#### Your task:
Reproduce the material in full, exactly as written.

#### Data for this task:
_____

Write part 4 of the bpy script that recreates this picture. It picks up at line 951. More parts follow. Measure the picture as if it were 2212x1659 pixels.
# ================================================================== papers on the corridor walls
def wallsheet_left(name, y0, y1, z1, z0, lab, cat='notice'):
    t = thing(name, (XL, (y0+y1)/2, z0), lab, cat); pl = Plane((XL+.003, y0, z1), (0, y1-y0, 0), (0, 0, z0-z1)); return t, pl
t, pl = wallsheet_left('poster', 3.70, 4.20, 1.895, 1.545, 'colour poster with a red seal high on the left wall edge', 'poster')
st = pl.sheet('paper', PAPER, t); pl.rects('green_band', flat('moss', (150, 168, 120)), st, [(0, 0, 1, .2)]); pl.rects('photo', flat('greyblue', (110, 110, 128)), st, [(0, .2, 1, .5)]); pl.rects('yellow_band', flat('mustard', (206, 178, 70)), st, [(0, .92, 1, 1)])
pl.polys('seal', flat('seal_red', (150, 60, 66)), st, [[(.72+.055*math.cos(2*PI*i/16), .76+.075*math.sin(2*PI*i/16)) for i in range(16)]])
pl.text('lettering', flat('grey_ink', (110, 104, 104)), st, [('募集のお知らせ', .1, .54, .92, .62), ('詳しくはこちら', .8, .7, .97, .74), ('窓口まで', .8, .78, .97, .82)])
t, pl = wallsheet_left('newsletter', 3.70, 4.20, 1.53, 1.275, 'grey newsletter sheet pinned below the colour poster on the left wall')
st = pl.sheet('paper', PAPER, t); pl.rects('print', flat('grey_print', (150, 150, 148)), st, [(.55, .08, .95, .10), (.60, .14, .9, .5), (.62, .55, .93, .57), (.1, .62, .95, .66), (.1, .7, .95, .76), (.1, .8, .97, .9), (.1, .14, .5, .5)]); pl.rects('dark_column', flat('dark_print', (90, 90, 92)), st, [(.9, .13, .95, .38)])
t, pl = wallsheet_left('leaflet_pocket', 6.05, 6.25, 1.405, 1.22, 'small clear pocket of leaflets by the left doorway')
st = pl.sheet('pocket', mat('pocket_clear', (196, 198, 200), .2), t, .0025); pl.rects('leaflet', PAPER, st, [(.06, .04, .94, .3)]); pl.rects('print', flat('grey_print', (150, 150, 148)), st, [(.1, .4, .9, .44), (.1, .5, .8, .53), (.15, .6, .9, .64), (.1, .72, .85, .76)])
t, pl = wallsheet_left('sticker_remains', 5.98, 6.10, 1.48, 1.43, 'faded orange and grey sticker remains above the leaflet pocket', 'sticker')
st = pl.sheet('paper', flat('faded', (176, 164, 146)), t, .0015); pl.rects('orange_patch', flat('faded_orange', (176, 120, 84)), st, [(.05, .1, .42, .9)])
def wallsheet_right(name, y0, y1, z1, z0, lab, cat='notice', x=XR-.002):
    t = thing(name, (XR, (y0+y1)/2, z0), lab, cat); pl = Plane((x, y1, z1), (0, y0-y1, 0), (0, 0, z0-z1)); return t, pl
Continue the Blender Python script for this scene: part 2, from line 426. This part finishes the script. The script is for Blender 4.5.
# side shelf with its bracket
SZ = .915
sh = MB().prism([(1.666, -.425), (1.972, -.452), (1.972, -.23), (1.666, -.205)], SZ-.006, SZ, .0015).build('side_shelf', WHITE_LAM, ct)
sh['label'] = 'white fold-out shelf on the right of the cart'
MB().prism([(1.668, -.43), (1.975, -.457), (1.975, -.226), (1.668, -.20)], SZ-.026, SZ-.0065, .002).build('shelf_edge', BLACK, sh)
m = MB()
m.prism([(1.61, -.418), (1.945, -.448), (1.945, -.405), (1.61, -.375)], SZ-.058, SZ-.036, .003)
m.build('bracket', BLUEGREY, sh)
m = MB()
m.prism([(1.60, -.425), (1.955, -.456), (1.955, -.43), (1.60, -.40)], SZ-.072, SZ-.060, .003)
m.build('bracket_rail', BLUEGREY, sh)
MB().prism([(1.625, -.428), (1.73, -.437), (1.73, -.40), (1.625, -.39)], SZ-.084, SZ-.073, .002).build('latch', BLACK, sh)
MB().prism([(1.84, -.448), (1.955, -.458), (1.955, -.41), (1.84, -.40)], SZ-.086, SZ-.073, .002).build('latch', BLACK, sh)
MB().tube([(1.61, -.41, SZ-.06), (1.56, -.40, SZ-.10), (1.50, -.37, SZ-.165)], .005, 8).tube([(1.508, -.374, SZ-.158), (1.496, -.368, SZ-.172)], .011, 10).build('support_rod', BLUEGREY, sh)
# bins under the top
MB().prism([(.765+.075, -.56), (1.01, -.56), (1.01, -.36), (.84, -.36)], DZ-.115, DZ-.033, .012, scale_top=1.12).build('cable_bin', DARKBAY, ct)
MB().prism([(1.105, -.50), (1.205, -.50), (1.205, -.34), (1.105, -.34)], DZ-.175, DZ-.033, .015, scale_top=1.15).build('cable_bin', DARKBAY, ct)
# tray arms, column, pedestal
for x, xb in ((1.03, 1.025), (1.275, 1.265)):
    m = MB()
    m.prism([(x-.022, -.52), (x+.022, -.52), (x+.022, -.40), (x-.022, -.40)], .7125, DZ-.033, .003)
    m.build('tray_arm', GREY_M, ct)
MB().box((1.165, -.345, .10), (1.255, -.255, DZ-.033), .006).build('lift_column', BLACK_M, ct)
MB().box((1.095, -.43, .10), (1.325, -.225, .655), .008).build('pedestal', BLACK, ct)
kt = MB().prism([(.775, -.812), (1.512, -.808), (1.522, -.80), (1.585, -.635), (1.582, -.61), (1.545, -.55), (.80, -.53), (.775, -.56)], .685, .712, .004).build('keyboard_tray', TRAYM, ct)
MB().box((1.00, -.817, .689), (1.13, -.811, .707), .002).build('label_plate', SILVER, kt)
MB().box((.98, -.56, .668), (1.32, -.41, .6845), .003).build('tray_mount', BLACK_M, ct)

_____

#### Task solution:
Write part 4 of the bpy script that recreates this picture. It picks up at line 951. More parts follow. Measure the picture as if it were 2212x1659 pixels.
# ================================================================== papers on the corridor walls
def wallsheet_left(name, y0, y1, z1, z0, lab, cat='notice'):
    t = thing(name, (XL, (y0+y1)/2, z0), lab, cat); pl = Plane((XL+.003, y0, z1), (0, y1-y0, 0), (0, 0, z0-z1)); return t, pl
t, pl = wallsheet_left('poster', 3.70, 4.20, 1.895, 1.545, 'colour poster with a red seal high on the left wall edge', 'poster')
st = pl.sheet('paper', PAPER, t); pl.rects('green_band', flat('moss', (150, 168, 120)), st, [(0, 0, 1, .2)]); pl.rects('photo', flat('greyblue', (110, 110, 128)), st, [(0, .2, 1, .5)]); pl.rects('yellow_band', flat('mustard', (206, 178, 70)), st, [(0, .92, 1, 1)])
pl.polys('seal', flat('seal_red', (150, 60, 66)), st, [[(.72+.055*math.cos(2*PI*i/16), .76+.075*math.sin(2*PI*i/16)) for i in range(16)]])
pl.text('lettering', flat('grey_ink', (110, 104, 104)), st, [('募集のお知らせ', .1, .54, .92, .62), ('詳しくはこちら', .8, .7, .97, .74), ('窓口まで', .8, .78, .97, .82)])
t, pl = wallsheet_left('newsletter', 3.70, 4.20, 1.53, 1.275, 'grey newsletter sheet pinned below the colour poster on the left wall')
st = pl.sheet('paper', PAPER, t); pl.rects('print', flat('grey_print', (150, 150, 148)), st, [(.55, .08, .95, .10), (.60, .14, .9, .5), (.62, .55, .93, .57), (.1, .62, .95, .66), (.1, .7, .95, .76), (.1, .8, .97, .9), (.1, .14, .5, .5)]); pl.rects('dark_column', flat('dark_print', (90, 90, 92)), st, [(.9, .13, .95, .38)])
t, pl = wallsheet_left('leaflet_pocket', 6.05, 6.25, 1.405, 1.22, 'small clear pocket of leaflets by the left doorway')
st = pl.sheet('pocket', mat('pocket_clear', (196, 198, 200), .2), t, .0025); pl.rects('leaflet', PAPER, st, [(.06, .04, .94, .3)]); pl.rects('print', flat('grey_print', (150, 150, 148)), st, [(.1, .4, .9, .44), (.1, .5, .8, .53), (.15, .6, .9, .64), (.1, .72, .85, .76)])
t, pl = wallsheet_left('sticker_remains', 5.98, 6.10, 1.48, 1.43, 'faded orange and grey sticker remains above the leaflet pocket', 'sticker')
st = pl.sheet('paper', flat('faded', (176, 164, 146)), t, .0015); pl.rects('orange_patch', flat('faded_orange', (176, 120, 84)), st, [(.05, .1, .42, .9)])
def wallsheet_right(name, y0, y1, z1, z0, lab, cat='notice', x=XR-.002):
    t = thing(name, (XR, (y0+y1)/2, z0), lab, cat); pl = Plane((x, y1, z1), (0, y0-y1, 0), (0, 0, z0-z1)); return t, pl
Continue the Blender Python script for this scene: part 2, from line 426. This part finishes the script. The script is for Blender 4.5.
# side shelf with its bracket
SZ = .915
sh = MB().prism([(1.666, -.425), (1.972, -.452), (1.972, -.23), (1.666, -.205)], SZ-.006, SZ, .0015).build('side_shelf', WHITE_LAM, ct)
sh['label'] = 'white fold-out shelf on the right of the cart'
MB().prism([(1.668, -.43), (1.975, -.457), (1.975, -.226), (1.668, -.20)], SZ-.026, SZ-.0065, .002).build('shelf_edge', BLACK, sh)
m = MB()
m.prism([(1.61, -.418), (1.945, -.448), (1.945, -.405), (1.61, -.375)], SZ-.058, SZ-.036, .003)
m.build('bracket', BLUEGREY, sh)
m = MB()
m.prism([(1.60, -.425), (1.955, -.456), (1.955, -.43), (1.60, -.40)], SZ-.072, SZ-.060, .003)
m.build('bracket_rail', BLUEGREY, sh)
MB().prism([(1.625, -.428), (1.73, -.437), (1.73, -.40), (1.625, -.39)], SZ-.084, SZ-.073, .002).build('latch', BLACK, sh)
MB().prism([(1.84, -.448), (1.955, -.458), (1.955, -.41), (1.84, -.40)], SZ-.086, SZ-.073, .002).build('latch', BLACK, sh)
MB().tube([(1.61, -.41, SZ-.06), (1.56, -.40, SZ-.10), (1.50, -.37, SZ-.165)], .005, 8).tube([(1.508, -.374, SZ-.158), (1.496, -.368, SZ-.172)], .011, 10).build('support_rod', BLUEGREY, sh)
# bins under the top
MB().prism([(.765+.075, -.56), (1.01, -.56), (1.01, -.36), (.84, -.36)], DZ-.115, DZ-.033, .012, scale_top=1.12).build('cable_bin', DARKBAY, ct)
MB().prism([(1.105, -.50), (1.205, -.50), (1.205, -.34), (1.105, -.34)], DZ-.175, DZ-.033, .015, scale_top=1.15).build('cable_bin', DARKBAY, ct)
# tray arms, column, pedestal
for x, xb in ((1.03, 1.025), (1.275, 1.265)):
    m = MB()
    m.prism([(x-.022, -.52), (x+.022, -.52), (x+.022, -.40), (x-.022, -.40)], .7125, DZ-.033, .003)
    m.build('tray_arm', GREY_M, ct)
MB().box((1.165, -.345, .10), (1.255, -.255, DZ-.033), .006).build('lift_column', BLACK_M, ct)
MB().box((1.095, -.43, .10), (1.325, -.225, .655), .008).build('pedestal', BLACK, ct)
kt = MB().prism([(.775, -.812), (1.512, -.808), (1.522, -.80), (1.585, -.635), (1.582, -.61), (1.545, -.55), (.80, -.53), (.775, -.56)], .685, .712, .004).build('keyboard_tray', TRAYM, ct)
MB().box((1.00, -.817, .689), (1.13, -.811, .707), .002).build('label_plate', SILVER, kt)
MB().box((.98, -.56, .668), (1.32, -.41, .6845), .003).build('tray_mount', BLACK_M, ct)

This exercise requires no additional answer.